Highway 413 is a proposed four to six lane highway that would connect highway 400 in Vaughan in the east to the Mississauga-Brampton border where highway 407 and highway 401 intersect. The Ford government has not included any cost estimates for the highway in their fall economic outlook, but the previous Liberal government pegged the price at more than $6 billion before abandoning the idea.

According to an expert panel brought together by the Liberal government, Hwy. 413 would reduce travel times by no more than 30 seconds. Ford’s promise of a 30-minute time savings in commute time is an implausible claim given that the route is roughly the same distance as what’s available on existing highways, so achieving that time savings would require that vehicles travel at 180 km/h on the 413.

Ford likes to say that anyone opposed to his plan is just “a downtown activist from Toronto, who thinks people should hop on their bicycle.” While it may be true that downtown activists may want to hear initiatives more aligned with 21st century realities, Ford’s spectacle falls apart when we learn that municipal councils in Mississauga, Vaughan, Halton Hills, and Halton Region are on record opposing the highway proposal. All have called for a federal environmental assessment before it gets the green light. The noted “downtown activist,” Bonnie Crombie, mayor of Mississauga, said “the proposed highway will have a disastrous impact on the environment, encourage residential sprawl, and increase our dependence on cars.”

The 905 mayors get it. They live with the reality of urban sprawl. They appreciate the phenomenon of induced demand, which has been known to researchers since the 1920s. An example is the Katy Freeway in Houston Texas which was expanded in 2011 to make a 26-lane road which did indeed make commute times quicker. However, by 2014 commute times were taking even longer than in 2011. Expanding the highway incentivized car travel and caused new subdivisions to be built. The Ford government has refused to discuss the impact of induced demand if their plan comes to fruition.

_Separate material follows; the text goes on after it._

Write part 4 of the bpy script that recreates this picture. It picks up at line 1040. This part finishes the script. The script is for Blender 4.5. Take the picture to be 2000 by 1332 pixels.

The aforementioned environmental assessment will need to deal with the myriad of ecological impacts on watersheds and wildlife if the highway is built. Ford is planning to pave over 400 acres of the Greenbelt, plus 2,000 acres of farmland, 6 km of forest, and cut a wide swath through the Nashville Conservation Area. According to a letter filed by Ecojustice with the federal government, species at risk which could meet their end due to the proposal include migratory birds such as the Chimney Swift, Bank Swallow, Barn Swallow, Bobolink, Eastern Meadowlark, Eastern Wood-Pewee, Loggerhead Shrike, Wood Thrush and Grasshopper Sparrow. No terrestrial wildlife surveys have been prepared for the location and no mitigation measures have been proposed for the protection of these species. It is also anticipated that the Redside Dace, an already endangered species of fish, could be extirpated from its natural habitat should the project proceed.

Ford’s sudden love for a new highway is not well conceived, it is a desperate attempt to stay in power by dangling the shiny object of a quick commute to 905 residents whose votes he needs. But highway 413 is a bad idea for all of us.